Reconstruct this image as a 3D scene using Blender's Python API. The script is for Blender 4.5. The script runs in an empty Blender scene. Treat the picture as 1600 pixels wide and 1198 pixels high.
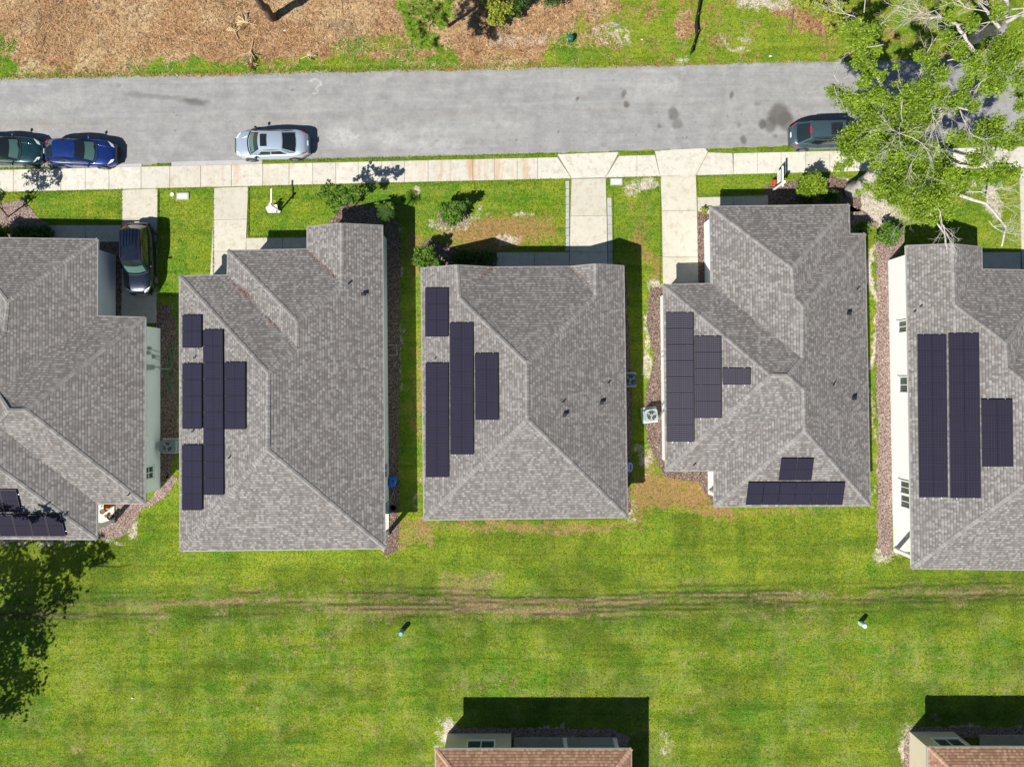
import bpy, bmesh, math, random
import numpy as np
from mathutils import Vector, Matrix
random.seed(7); rng = np.random.default_rng(7)
R = math.radians
SC = bpy.context.scene
COL = SC.collection

# ---------------------------------------------------------------- camera, sky, sun, exposure
HC = 46.0; F = 1067.0                      # drone height (m) and focal length in photo pixels
cam_d = bpy.data.cameras.new('camera'); cam = bpy.data.objects.new('camera', cam_d); COL.objects.link(cam)
cam.location = (0, 0, HC); cam.rotation_euler = (0, 0, 0)
cam_d.sensor_width = 36; cam_d.lens = 36 * F / 1600; cam_d.clip_end = 2000; cam_d.clip_start = 0.5
SC.camera = cam
SUN_EL = R(49); SH = Vector((0.655, 0.756, 0)).normalized()      # shadows fall along SH
w = bpy.data.worlds.new('World'); SC.world = w; w.use_nodes = True
nt = w.node_tree; nt.nodes.clear()
sky = nt.nodes.new('ShaderNodeTexSky'); sky.sky_type = 'NISHITA'; sky.sun_disc = False
sky.sun_elevation = SUN_EL; sky.sun_rotation = math.atan2(-SH.x, -SH.y)
sky.air_density = 1.0; sky.dust_density = 0.3; sky.ozone_density = 3.0
bg = nt.nodes.new('ShaderNodeBackground'); bg.inputs[1].default_value = 0.050
wo = nt.nodes.new('ShaderNodeOutputWorld')
nt.links.new(sky.outputs[0], bg.inputs[0]); nt.links.new(bg.outputs[0], wo.inputs[0])
sd = bpy.data.lights.new('sun', 'SUN'); sd.energy = 5.0; sd.angle = R(0.5); sd.color = (1, 0.955, 0.875)
sun = bpy.data.objects.new('sun', sd); COL.objects.link(sun)
tosun = Vector((-SH.x * math.cos(SUN_EL), -SH.y * math.cos(SUN_EL), math.sin(SUN_EL)))
sun.rotation_euler = tosun.to_track_quat('Z', 'Y').to_euler(); sun.location = (0, 0, 60)
SC.view_settings.view_transform = 'Standard'; SC.view_settings.look = 'None'
SC.view_settings.exposure = 0.62; SC.view_settings.gamma = 1

# ---------------------------------------------------------------- helpers
def P(px, py, z=0.0):
    k = (HC - z) / F
    return Vector(((px - 800) * k, (599 - py) * k, z))
def tag(o, label=None, cat=None, group=None, kind=None):
    if label: o['label'] = label
    if cat: o['category'] = cat
    if group: o['group'] = group
    if kind: o['kind'] = kind
    return o
def empty(name, loc, label, cat, group=None, rz=0):
    o = bpy.data.objects.new(name, None); COL.objects.link(o); o.location = loc; o.rotation_euler = (0, 0, rz)
    o.empty_display_size = 0.3
    return tag(o, label, cat, group)
class MB:
    def __init__(s): s.v = []; s.f = []; s.uv = []; s.sm = []
    def face(s, pts, uv=None, smooth=False):
        n = len(s.v); s.v += [tuple(p) for p in pts]; s.f.append(tuple(range(n, n + len(pts)))); s.uv.append(uv); s.sm.append(smooth)
    def raw(s, vs, fs, smooth=False):
        n = len(s.v); s.v += [tuple(p) for p in vs]
        for f in fs: s.f.append(tuple(i + n for i in f)); s.uv.append(None); s.sm.append(smooth)
    def box(s, c, size, rz=0, rot=None):
        hx, hy, hz = size[0] / 2, size[1] / 2, size[2] / 2
        M = rot if rot else Matrix.Rotation(rz, 3, 'Z'); c = Vector(c)
        vs = [c + M @ Vector((x, y, z)) for z in (-hz, hz) for y in (-hy, hy) for x in (-hx, hx)]
        s.raw(vs, [(0, 2, 3, 1), (4, 5, 7, 6), (0, 1, 5, 4), (2, 6, 7, 3), (0, 4, 6, 2), (1, 3, 7, 5)])
    def prism(s, poly, z0, z1):
        n = len(poly); vs = [(p[0], p[1], z0) for p in poly] + [(p[0], p[1], z1) for p in poly]
        s.raw(vs, [tuple(range(n - 1, -1, -1)), tuple(range(n, 2 * n))] + [(i, (i + 1) % n, n + (i + 1) % n, n + i) for i in range(n)])
    def tube(s, pts, rad, n=8, cap=True):
        pts = [Vector(p) for p in pts]; m = len(pts)
        if not hasattr(rad, '__len__'): rad = [rad] * m
        vs = []; up = Vector((0, 0, 1))
        for i, p in enumerate(pts):
            t = (pts[min(i + 1, m - 1)] - pts[max(i - 1, 0)]).normalized()
            a = t.cross(up if abs(t.z) < 0.9 else Vector((1, 0, 0))).normalized(); b = t.cross(a)
            for k in range(n):
                q = 2 * math.pi * k / n; vs.append(p + (a * math.cos(q) + b * math.sin(q)) * rad[i])
        fs = [(i * n + k, i * n + (k + 1) % n, (i + 1) * n + (k + 1) % n, (i + 1) * n + k) for i in range(m - 1) for k in range(n)]
        s.raw(vs, fs, True)
        if cap: s.raw(vs[:n], [tuple(range(n))]); s.raw(vs[-n:], [tuple(range(n))])
    def cyl(s, c, r, h, n=16, axis='z'):
        c = Vector(c); d = {'z': Vector((0, 0, 1)), 'y': Vector((0, 1, 0)), 'x': Vector((1, 0, 0))}[axis] * (h / 2)
        s.tube([c - d, c + d], r, n)
    def ball(s, c, r, nu=10, nv=7):
        vs = []; fs = []
        for j in range(nv + 1):
            th = math.pi * j / nv
            for i in range(nu):
                ph = 2 * math.pi * i / nu
                vs.append((c[0] + r[0] * math.sin(th) * math.cos(ph), c[1] + r[1] * math.sin(th) * math.sin(ph), c[2] + r[2] * math.cos(th)))
        for j in range(nv):
            for i in range(nu): fs.append((j * nu + i, (j + 1) * nu + i, (j + 1) * nu + (i + 1) % nu, j * nu + (i + 1) % nu))
        s.raw(vs, fs, True)
    def build(s, name, mat, parent=None):
        me = bpy.data.meshes.new(name); me.from_pydata(s.v, [], s.f)
        if any(u is not None for u in s.uv):
            lay = me.uv_layers.new(name='UVMap'); k = 0
            for f, u in zip(s.f, s.uv):
                for i in range(len(f)):
                    if u is not None: lay.data[k].uv = u[i]
                    k += 1
        me.polygons.foreach_set('use_smooth', s.sm)
        if mat: me.materials.append(mat)
        me.update()
        o = bpy.data.objects.new(name, me); COL.objects.link(o)
        if parent: o.parent = parent
        return o
def world_parent(o, root):
    """geometry given in world coordinates, parent an Empty with a location"""
    o.parent = root; o.matrix_parent_inverse = Matrix.Translation(root.location).inverted() if root.rotation_euler[2] == 0 else root.matrix_basis.inverted()

# value noise in numpy
_T = rng.random((256, 256)).astype(np.float32)
def vnoise(x, y):
    xi = np.floor(x).astype(int); yi = np.floor(y).astype(int); fx = x - xi; fy = y - yi
    fx = fx * fx * (3 - 2 * fx); fy = fy * fy * (3 - 2 * fy)
    a = _T[xi & 255, yi & 255]; b = _T[(xi + 1) & 255, yi & 255]; c = _T[xi & 255, (yi + 1) & 255]; d = _T[(xi + 1) & 255, (yi + 1) & 255]
    return (a * (1 - fx) + b * fx) * (1 - fy) + (c * (1 - fx) + d * fx) * fy
def fbm(x, y, o=4):
    s = 0; a = 0.5; t = 0
    for i in range(o): s = s + a * vnoise(x * 2 ** i + 17 * i, y * 2 ** i + 31 * i); t += a; a *= 0.55
    return s / t
def sstep(a, b, x): t = np.clip((x - a) / (b - a), 0, 1); return t * t * (3 - 2 * t)

# ---------------------------------------------------------------- materials
class NT:
    def __init__(s, name, rough=0.8):
        s.m = bpy.data.materials.new(name); s.m.use_nodes = True; s.t = s.m.node_tree
        s.b = s.t.nodes['Principled BSDF']; s.b.inputs['Roughness'].default_value = rough
        s.out = s.t.nodes['Material Output']
    def n(s, typ, **k):
        n = s.t.nodes.new(typ)
        for a, v in k.items(): setattr(n, a, v)
        return n
    def put(s, sock, v):
        if hasattr(v, 'is_output') or hasattr(v, 'links'): s.t.links.new(v, sock)
        elif isinstance(v, (tuple, list)) and len(v) == 3 and sock.type == 'RGBA': sock.default_value = (*v, 1)
        else: sock.default_value = v
    def math(s, op, a, b=0.0, c=0.0, clamp=False):
        n = s.n('ShaderNodeMath', operation=op, use_clamp=clamp); s.put(n.inputs[0], a); s.put(n.inputs[1], b); s.put(n.inputs[2], c); return n.outputs[0]
    def mix(s, f, a, b, blend='MIX'):
        n = s.n('ShaderNodeMix', data_type='RGBA', blend_type=blend); s.put(n.inputs[0], f); s.put(n.inputs[6], a); s.put(n.inputs[7], b); return n.outputs[2]
    def noise(s, scale, detail=3, rough=0.55, vec=None, dist=0.0):
        n = s.n('ShaderNodeTexNoise'); n.inputs['Scale'].default_value = scale; n.inputs['Detail'].default_value = detail
        n.inputs['Roughness'].default_value = rough; n.inputs['Distortion'].default_value = dist
        if vec is not None: s.put(n.inputs['Vector'], vec)
        return n.outputs[0]
    def ramp(s, f, stops, interp='LINEAR'):
        n = s.n('ShaderNodeValToRGB'); n.color_ramp.interpolation = interp; e = n.color_ramp.elements
        while len(e) < len(stops): e.new(0.5)
        for el, (p, c) in zip(e, stops): el.position = p; el.color = (*c, 1) if len(c) == 3 else c
        s.put(n.inputs[0], f); return n.outputs[0]
    def mr(s, v, a, b, c=0.0, d=1.0):
        n = s.n('ShaderNodeMapRange', clamp=True); s.put(n.inputs[0], v); s.put(n.inputs[1], a); s.put(n.inputs[2], b); s.put(n.inputs[3], c); s.put(n.inputs[4], d); return n.outputs[0]
    def pos(s): return s.n('ShaderNodeNewGeometry').outputs['Position']
    def mapping(s, vec, scale=(1, 1, 1), rot=(0, 0, 0)):
        n = s.n('ShaderNodeMapping'); s.put(n.inputs[0], vec); n.inputs['Scale'].default_value = scale; n.inputs['Rotation'].default_value = rot; return n.outputs[0]
    def bump(s, h, strength, dist):
        n = s.n('ShaderNodeBump'); n.inputs['Strength'].default_value = strength; n.inputs['Distance'].default_value = dist
        s.put(n.inputs['Height'], h); s.t.links.new(n.outputs[0], s.b.inputs['Normal'])
    def col(s, c): s.put(s.b.inputs['Base Color'], c)
    def attr(s, name): return s.n('ShaderNodeAttribute', attribute_name=name)
    def island(s): return s.n('ShaderNodeNewGeometry').outputs['Random Per Island']
    def sepc(s, c): n = s.n('ShaderNodeSeparateColor'); s.put(n.inputs[0], c); return n.outputs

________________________

▶ Task
Take every line containing the word "scene" and copy it.

▶ Final result
Reconstruct this image as a 3D scene using Blender's Python API. The script is for Blender 4.5. The script runs in an empty Blender scene. Treat the picture as 1600 pixels wide and 1198 pixels high.
SC = bpy.context.scene